Normalized null hypersurfaces in nonflat Lorentzian space forms satisfying Lrx = Ux + b

Abstract

In the present work, we classify normalized null hypersurfaces $x:(M,g,N)\to Q^{n+2}_1(c)$ immersed into one of the two real standard nonflat Lorentzian space-forms and satisfying the equation $L_r x=\mathcal U x+b$ for some field of screen constant matrices $\mathcal U$ and some field of screen constant vectors $b\in\mathbb{R}^{n+2}$, where $L_r$ is the linearized operator of the $(r+1)-$mean curvature of the normalized null hypersurface for $r=0,...,n$. We show that if the immersion $x$ is a solution of the equation $L_r x=\mathcal U x+b$ for $1\leq r\leq n$ and the normalization $N$ is quasi-conformal, then $M$ is either an $(r+1)-$maximal null hypersurface, or a totally umbilical (or geodesic) null hypersurface or an almost isoparametric normalized null hypersurface with at most two non-zero principal curvatures.
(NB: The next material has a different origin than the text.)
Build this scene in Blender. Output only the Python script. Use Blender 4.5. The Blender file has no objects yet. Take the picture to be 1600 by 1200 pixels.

We also show that a null hypersurface $M$, of a real standard semi-Riemannian nonflat space form $Q_t^{n+2}(c)$, admits a totally umbilical screen distribution (and then $M$ is totally umbilical or totally geodesic) if and only if $M$ is a section of $Q_t^{n+2}(c)$ by a hyperplane of $\mathbb{R}^{n+3}$. In particular a null hypersurface $M\to Q_t^{n+2}(c)$ is totally geodesic if and only if $M$ is a section of $Q_t^{n+2}(c)$ by a hyperplane of $\mathbb{R}^{n+3}$ passing through the origin.